WHAT THE EXERCISE ASKS:
Reproduce the listing below without any change.

SUPPLIED DATA:
━━━━━━━━━━━━━━━━

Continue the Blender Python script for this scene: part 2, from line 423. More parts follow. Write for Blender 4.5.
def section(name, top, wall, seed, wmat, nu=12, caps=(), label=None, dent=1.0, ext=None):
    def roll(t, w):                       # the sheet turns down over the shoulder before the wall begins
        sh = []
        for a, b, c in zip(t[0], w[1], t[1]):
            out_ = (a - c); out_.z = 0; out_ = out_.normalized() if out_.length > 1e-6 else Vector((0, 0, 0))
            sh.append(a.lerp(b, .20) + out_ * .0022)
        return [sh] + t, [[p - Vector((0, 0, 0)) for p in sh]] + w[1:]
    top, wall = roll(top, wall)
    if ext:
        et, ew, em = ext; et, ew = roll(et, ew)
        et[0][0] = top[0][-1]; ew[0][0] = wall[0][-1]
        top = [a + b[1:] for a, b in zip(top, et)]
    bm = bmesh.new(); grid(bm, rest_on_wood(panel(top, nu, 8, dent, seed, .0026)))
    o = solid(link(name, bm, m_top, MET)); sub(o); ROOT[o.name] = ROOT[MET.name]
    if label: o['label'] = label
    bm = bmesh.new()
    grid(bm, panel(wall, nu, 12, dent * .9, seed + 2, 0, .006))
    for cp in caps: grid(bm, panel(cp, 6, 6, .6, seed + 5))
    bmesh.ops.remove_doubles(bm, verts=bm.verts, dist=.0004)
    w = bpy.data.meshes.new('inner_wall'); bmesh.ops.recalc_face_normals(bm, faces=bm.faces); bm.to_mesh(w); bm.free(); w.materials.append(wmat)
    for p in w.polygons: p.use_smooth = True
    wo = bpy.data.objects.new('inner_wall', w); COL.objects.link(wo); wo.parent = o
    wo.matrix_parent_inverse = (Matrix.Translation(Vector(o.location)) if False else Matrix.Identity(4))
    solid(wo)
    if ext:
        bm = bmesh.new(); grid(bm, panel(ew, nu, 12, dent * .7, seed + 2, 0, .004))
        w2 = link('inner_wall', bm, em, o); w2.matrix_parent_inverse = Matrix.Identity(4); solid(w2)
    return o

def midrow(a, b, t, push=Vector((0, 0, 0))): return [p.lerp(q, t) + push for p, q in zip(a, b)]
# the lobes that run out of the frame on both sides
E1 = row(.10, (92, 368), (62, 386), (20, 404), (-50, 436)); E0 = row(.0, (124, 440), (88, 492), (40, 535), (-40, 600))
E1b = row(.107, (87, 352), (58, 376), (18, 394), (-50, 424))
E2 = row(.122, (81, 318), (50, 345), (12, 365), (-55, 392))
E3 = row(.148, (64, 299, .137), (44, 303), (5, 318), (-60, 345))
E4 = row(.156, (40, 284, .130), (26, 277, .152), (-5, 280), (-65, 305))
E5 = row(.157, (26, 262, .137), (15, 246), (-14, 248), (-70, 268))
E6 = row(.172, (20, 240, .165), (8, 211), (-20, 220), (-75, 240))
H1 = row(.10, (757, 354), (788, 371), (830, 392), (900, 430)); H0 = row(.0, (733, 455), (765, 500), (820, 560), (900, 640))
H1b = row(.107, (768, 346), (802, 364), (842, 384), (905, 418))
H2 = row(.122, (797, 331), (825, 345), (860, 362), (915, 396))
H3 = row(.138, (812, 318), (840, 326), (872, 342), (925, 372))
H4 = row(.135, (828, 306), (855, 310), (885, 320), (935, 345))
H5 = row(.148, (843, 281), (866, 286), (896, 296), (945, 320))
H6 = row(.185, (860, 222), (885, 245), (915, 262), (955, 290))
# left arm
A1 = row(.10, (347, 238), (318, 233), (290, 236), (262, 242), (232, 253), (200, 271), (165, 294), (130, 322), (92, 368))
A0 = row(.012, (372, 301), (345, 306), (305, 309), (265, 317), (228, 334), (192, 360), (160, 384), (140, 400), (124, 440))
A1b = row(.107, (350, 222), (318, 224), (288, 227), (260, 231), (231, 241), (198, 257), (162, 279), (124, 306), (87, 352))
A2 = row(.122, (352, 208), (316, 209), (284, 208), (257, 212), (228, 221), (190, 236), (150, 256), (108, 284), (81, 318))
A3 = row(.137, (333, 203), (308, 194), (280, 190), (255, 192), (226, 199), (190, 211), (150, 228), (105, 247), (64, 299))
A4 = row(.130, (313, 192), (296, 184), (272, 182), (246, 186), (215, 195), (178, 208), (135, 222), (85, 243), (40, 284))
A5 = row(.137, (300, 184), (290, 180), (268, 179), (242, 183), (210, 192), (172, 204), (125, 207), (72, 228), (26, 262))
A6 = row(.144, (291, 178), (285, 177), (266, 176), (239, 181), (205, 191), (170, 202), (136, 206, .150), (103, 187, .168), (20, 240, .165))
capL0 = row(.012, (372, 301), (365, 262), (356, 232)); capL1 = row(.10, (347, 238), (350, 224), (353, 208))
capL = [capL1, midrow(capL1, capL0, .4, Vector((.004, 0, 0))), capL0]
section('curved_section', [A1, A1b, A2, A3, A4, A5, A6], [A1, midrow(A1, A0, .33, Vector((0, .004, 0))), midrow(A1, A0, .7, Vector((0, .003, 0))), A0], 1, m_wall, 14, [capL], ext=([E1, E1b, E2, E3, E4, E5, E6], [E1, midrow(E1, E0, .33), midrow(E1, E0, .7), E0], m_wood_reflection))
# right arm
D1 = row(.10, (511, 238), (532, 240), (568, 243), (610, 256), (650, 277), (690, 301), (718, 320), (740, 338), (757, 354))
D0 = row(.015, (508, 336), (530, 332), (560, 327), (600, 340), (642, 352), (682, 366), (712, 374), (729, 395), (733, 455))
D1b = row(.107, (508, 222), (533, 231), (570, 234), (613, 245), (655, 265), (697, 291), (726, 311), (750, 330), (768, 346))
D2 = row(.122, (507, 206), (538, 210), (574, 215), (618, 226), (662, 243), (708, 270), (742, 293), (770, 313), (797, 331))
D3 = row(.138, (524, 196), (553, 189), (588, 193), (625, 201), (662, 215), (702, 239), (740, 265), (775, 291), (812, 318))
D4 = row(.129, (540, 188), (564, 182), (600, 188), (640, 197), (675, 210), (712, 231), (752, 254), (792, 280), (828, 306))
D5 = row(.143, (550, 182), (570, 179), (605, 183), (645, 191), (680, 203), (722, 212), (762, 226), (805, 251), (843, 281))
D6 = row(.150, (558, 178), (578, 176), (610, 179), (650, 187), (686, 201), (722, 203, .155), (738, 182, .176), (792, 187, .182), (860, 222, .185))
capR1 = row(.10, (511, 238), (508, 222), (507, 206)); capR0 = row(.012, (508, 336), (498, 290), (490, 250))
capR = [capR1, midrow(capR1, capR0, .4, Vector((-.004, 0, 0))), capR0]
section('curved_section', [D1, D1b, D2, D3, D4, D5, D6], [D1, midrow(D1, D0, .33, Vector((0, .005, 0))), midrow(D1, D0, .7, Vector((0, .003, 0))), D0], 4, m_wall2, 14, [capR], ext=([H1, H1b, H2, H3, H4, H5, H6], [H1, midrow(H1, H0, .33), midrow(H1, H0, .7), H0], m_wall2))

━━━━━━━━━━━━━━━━

RESULT OF THIS TASK:
Continue the Blender Python script for this scene: part 2, from line 423. More parts follow. Write for Blender 4.5.
def section(name, top, wall, seed, wmat, nu=12, caps=(), label=None, dent=1.0, ext=None):
    def roll(t, w):                       # the sheet turns down over the shoulder before the wall begins
        sh = []
        for a, b, c in zip(t[0], w[1], t[1]):
            out_ = (a - c); out_.z = 0; out_ = out_.normalized() if out_.length > 1e-6 else Vector((0, 0, 0))
            sh.append(a.lerp(b, .20) + out_ * .0022)
        return [sh] + t, [[p - Vector((0, 0, 0)) for p in sh]] + w[1:]
    top, wall = roll(top, wall)
    if ext:
        et, ew, em = ext; et, ew = roll(et, ew)
        et[0][0] = top[0][-1]; ew[0][0] = wall[0][-1]
        top = [a + b[1:] for a, b in zip(top, et)]
    bm = bmesh.new(); grid(bm, rest_on_wood(panel(top, nu, 8, dent, seed, .0026)))
    o = solid(link(name, bm, m_top, MET)); sub(o); ROOT[o.name] = ROOT[MET.name]
    if label: o['label'] = label
    bm = bmesh.new()
    grid(bm, panel(wall, nu, 12, dent * .9, seed + 2, 0, .006))
    for cp in caps: grid(bm, panel(cp, 6, 6, .6, seed + 5))
    bmesh.ops.remove_doubles(bm, verts=bm.verts, dist=.0004)
    w = bpy.data.meshes.new('inner_wall'); bmesh.ops.recalc_face_normals(bm, faces=bm.faces); bm.to_mesh(w); bm.free(); w.materials.append(wmat)
    for p in w.polygons: p.use_smooth = True
    wo = bpy.data.objects.new('inner_wall', w); COL.objects.link(wo); wo.parent = o
    wo.matrix_parent_inverse = (Matrix.Translation(Vector(o.location)) if False else Matrix.Identity(4))
    solid(wo)
    if ext:
        bm = bmesh.new(); grid(bm, panel(ew, nu, 12, dent * .7, seed + 2, 0, .004))
        w2 = link('inner_wall', bm, em, o); w2.matrix_parent_inverse = Matrix.Identity(4); solid(w2)
    return o

def midrow(a, b, t, push=Vector((0, 0, 0))): return [p.lerp(q, t) + push for p, q in zip(a, b)]
# the lobes that run out of the frame on both sides
E1 = row(.10, (92, 368), (62, 386), (20, 404), (-50, 436)); E0 = row(.0, (124, 440), (88, 492), (40, 535), (-40, 600))
E1b = row(.107, (87, 352), (58, 376), (18, 394), (-50, 424))
E2 = row(.122, (81, 318), (50, 345), (12, 365), (-55, 392))
E3 = row(.148, (64, 299, .137), (44, 303), (5, 318), (-60, 345))
E4 = row(.156, (40, 284, .130), (26, 277, .152), (-5, 280), (-65, 305))
E5 = row(.157, (26, 262, .137), (15, 246), (-14, 248), (-70, 268))
E6 = row(.172, (20, 240, .165), (8, 211), (-20, 220), (-75, 240))
H1 = row(.10, (757, 354), (788, 371), (830, 392), (900, 430)); H0 = row(.0, (733, 455), (765, 500), (820, 560), (900, 640))
H1b = row(.107, (768, 346), (802, 364), (842, 384), (905, 418))
H2 = row(.122, (797, 331), (825, 345), (860, 362), (915, 396))
H3 = row(.138, (812, 318), (840, 326), (872, 342), (925, 372))
H4 = row(.135, (828, 306), (855, 310), (885, 320), (935, 345))
H5 = row(.148, (843, 281), (866, 286), (896, 296), (945, 320))
H6 = row(.185, (860, 222), (885, 245), (915, 262), (955, 290))
# left arm
A1 = row(.10, (347, 238), (318, 233), (290, 236), (262, 242), (232, 253), (200, 271), (165, 294), (130, 322), (92, 368))
A0 = row(.012, (372, 301), (345, 306), (305, 309), (265, 317), (228, 334), (192, 360), (160, 384), (140, 400), (124, 440))
A1b = row(.107, (350, 222), (318, 224), (288, 227), (260, 231), (231, 241), (198, 257), (162, 279), (124, 306), (87, 352))
A2 = row(.122, (352, 208), (316, 209), (284, 208), (257, 212), (228, 221), (190, 236), (150, 256), (108, 284), (81, 318))
A3 = row(.137, (333, 203), (308, 194), (280, 190), (255, 192), (226, 199), (190, 211), (150, 228), (105, 247), (64, 299))
A4 = row(.130, (313, 192), (296, 184), (272, 182), (246, 186), (215, 195), (178, 208), (135, 222), (85, 243), (40, 284))
A5 = row(.137, (300, 184), (290, 180), (268, 179), (242, 183), (210, 192), (172, 204), (125, 207), (72, 228), (26, 262))
A6 = row(.144, (291, 178), (285, 177), (266, 176), (239, 181), (205, 191), (170, 202), (136, 206, .150), (103, 187, .168), (20, 240, .165))
capL0 = row(.012, (372, 301), (365, 262), (356, 232)); capL1 = row(.10, (347, 238), (350, 224), (353, 208))
capL = [capL1, midrow(capL1, capL0, .4, Vector((.004, 0, 0))), capL0]
section('curved_section', [A1, A1b, A2, A3, A4, A5, A6], [A1, midrow(A1, A0, .33, Vector((0, .004, 0))), midrow(A1, A0, .7, Vector((0, .003, 0))), A0], 1, m_wall, 14, [capL], ext=([E1, E1b, E2, E3, E4, E5, E6], [E1, midrow(E1, E0, .33), midrow(E1, E0, .7), E0], m_wood_reflection))
# right arm
D1 = row(.10, (511, 238), (532, 240), (568, 243), (610, 256), (650, 277), (690, 301), (718, 320), (740, 338), (757, 354))
D0 = row(.015, (508, 336), (530, 332), (560, 327), (600, 340), (642, 352), (682, 366), (712, 374), (729, 395), (733, 455))
D1b = row(.107, (508, 222), (533, 231), (570, 234), (613, 245), (655, 265), (697, 291), (726, 311), (750, 330), (768, 346))
D2 = row(.122, (507, 206), (538, 210), (574, 215), (618, 226), (662, 243), (708, 270), (742, 293), (770, 313), (797, 331))
D3 = row(.138, (524, 196), (553, 189), (588, 193), (625, 201), (662, 215), (702, 239), (740, 265), (775, 291), (812, 318))
D4 = row(.129, (540, 188), (564, 182), (600, 188), (640, 197), (675, 210), (712, 231), (752, 254), (792, 280), (828, 306))
D5 = row(.143, (550, 182), (570, 179), (605, 183), (645, 191), (680, 203), (722, 212), (762, 226), (805, 251), (843, 281))
D6 = row(.150, (558, 178), (578, 176), (610, 179), (650, 187), (686, 201), (722, 203, .155), (738, 182, .176), (792, 187, .182), (860, 222, .185))
capR1 = row(.10, (511, 238), (508, 222), (507, 206)); capR0 = row(.012, (508, 336), (498, 290), (490, 250))
capR = [capR1, midrow(capR1, capR0, .4, Vector((-.004, 0, 0))), capR0]
section('curved_section', [D1, D1b, D2, D3, D4, D5, D6], [D1, midrow(D1, D0, .33, Vector((0, .005, 0))), midrow(D1, D0, .7, Vector((0, .003, 0))), D0], 4, m_wall2, 14, [capR], ext=([H1, H1b, H2, H3, H4, H5, H6], [H1, midrow(H1, H0, .33), midrow(H1, H0, .7), H0], m_wall2))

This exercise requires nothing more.